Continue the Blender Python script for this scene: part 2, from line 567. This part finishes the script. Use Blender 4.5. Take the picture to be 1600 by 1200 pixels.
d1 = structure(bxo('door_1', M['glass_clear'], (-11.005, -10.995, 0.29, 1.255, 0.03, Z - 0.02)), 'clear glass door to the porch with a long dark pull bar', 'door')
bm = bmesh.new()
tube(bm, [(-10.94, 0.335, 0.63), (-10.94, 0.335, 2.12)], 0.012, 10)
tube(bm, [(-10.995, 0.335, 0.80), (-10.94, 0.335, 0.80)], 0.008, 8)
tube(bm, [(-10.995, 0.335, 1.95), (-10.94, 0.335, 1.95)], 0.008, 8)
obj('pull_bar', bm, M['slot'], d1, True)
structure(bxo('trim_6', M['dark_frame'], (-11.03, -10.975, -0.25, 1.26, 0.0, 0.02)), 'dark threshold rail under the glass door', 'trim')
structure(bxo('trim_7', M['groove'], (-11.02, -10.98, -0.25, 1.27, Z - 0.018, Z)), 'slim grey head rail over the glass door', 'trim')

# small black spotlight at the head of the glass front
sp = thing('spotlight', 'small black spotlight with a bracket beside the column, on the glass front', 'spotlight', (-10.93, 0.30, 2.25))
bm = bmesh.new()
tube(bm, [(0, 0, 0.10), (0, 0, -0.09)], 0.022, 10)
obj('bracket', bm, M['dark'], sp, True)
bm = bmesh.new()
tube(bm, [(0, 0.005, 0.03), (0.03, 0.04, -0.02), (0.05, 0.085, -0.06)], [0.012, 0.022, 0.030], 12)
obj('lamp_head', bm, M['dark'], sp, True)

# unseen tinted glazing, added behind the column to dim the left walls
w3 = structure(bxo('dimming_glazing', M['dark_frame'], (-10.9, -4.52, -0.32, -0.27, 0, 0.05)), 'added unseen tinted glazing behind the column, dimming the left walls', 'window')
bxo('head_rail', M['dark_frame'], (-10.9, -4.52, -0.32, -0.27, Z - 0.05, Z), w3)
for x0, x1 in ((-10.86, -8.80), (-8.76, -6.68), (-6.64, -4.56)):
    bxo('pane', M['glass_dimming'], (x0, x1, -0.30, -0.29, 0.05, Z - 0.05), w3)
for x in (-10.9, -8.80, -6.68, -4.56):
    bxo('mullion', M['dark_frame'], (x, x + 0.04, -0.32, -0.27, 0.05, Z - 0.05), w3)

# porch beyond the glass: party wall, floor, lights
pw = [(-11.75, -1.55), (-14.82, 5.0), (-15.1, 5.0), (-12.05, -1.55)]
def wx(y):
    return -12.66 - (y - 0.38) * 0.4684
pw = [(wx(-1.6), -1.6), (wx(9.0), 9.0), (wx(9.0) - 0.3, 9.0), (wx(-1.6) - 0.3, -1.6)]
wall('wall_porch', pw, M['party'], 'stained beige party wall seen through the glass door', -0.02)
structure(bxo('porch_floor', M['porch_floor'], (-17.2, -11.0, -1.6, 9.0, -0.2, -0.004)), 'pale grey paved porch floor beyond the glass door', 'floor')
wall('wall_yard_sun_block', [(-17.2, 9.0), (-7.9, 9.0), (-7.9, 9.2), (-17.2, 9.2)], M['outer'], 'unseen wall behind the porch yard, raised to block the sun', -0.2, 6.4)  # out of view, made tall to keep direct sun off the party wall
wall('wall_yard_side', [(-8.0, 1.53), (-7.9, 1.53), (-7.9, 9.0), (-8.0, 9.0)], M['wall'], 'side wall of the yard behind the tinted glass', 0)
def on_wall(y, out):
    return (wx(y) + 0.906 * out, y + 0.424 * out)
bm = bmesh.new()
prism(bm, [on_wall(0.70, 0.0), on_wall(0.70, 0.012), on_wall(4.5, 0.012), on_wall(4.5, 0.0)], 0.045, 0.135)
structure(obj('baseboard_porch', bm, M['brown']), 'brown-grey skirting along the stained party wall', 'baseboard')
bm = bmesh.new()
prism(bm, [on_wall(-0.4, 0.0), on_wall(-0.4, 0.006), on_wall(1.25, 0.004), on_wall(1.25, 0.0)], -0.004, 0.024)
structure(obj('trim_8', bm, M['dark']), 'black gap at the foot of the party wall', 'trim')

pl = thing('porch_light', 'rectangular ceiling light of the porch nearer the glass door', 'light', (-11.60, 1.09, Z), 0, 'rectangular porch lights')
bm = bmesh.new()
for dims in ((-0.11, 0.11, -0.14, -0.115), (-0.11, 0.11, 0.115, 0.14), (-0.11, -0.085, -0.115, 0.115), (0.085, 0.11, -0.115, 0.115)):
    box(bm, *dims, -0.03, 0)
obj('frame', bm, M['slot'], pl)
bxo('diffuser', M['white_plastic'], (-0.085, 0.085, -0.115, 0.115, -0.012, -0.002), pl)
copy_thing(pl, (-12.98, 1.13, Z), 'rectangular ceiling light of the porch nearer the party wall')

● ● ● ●

SHORT PROBLEM: Emit, unaltered, the lines from the top of the listing down through the line that holds "bxo('mullion', M['dark_frame'], (x, x"; emit nothing else.

ANSWER TO THE PROBLEM:
Continue the Blender Python script for this scene: part 2, from line 567. This part finishes the script. Use Blender 4.5. Take the picture to be 1600 by 1200 pixels.
d1 = structure(bxo('door_1', M['glass_clear'], (-11.005, -10.995, 0.29, 1.255, 0.03, Z - 0.02)), 'clear glass door to the porch with a long dark pull bar', 'door')
bm = bmesh.new()
tube(bm, [(-10.94, 0.335, 0.63), (-10.94, 0.335, 2.12)], 0.012, 10)
tube(bm, [(-10.995, 0.335, 0.80), (-10.94, 0.335, 0.80)], 0.008, 8)
tube(bm, [(-10.995, 0.335, 1.95), (-10.94, 0.335, 1.95)], 0.008, 8)
obj('pull_bar', bm, M['slot'], d1, True)
structure(bxo('trim_6', M['dark_frame'], (-11.03, -10.975, -0.25, 1.26, 0.0, 0.02)), 'dark threshold rail under the glass door', 'trim')
structure(bxo('trim_7', M['groove'], (-11.02, -10.98, -0.25, 1.27, Z - 0.018, Z)), 'slim grey head rail over the glass door', 'trim')

# small black spotlight at the head of the glass front
sp = thing('spotlight', 'small black spotlight with a bracket beside the column, on the glass front', 'spotlight', (-10.93, 0.30, 2.25))
bm = bmesh.new()
tube(bm, [(0, 0, 0.10), (0, 0, -0.09)], 0.022, 10)
obj('bracket', bm, M['dark'], sp, True)
bm = bmesh.new()
tube(bm, [(0, 0.005, 0.03), (0.03, 0.04, -0.02), (0.05, 0.085, -0.06)], [0.012, 0.022, 0.030], 12)
obj('lamp_head', bm, M['dark'], sp, True)

# unseen tinted glazing, added behind the column to dim the left walls
w3 = structure(bxo('dimming_glazing', M['dark_frame'], (-10.9, -4.52, -0.32, -0.27, 0, 0.05)), 'added unseen tinted glazing behind the column, dimming the left walls', 'window')
bxo('head_rail', M['dark_frame'], (-10.9, -4.52, -0.32, -0.27, Z - 0.05, Z), w3)
for x0, x1 in ((-10.86, -8.80), (-8.76, -6.68), (-6.64, -4.56)):
    bxo('pane', M['glass_dimming'], (x0, x1, -0.30, -0.29, 0.05, Z - 0.05), w3)
for x in (-10.9, -8.80, -6.68, -4.56):
    bxo('mullion', M['dark_frame'], (x, x + 0.04, -0.32, -0.27, 0.05, Z - 0.05), w3)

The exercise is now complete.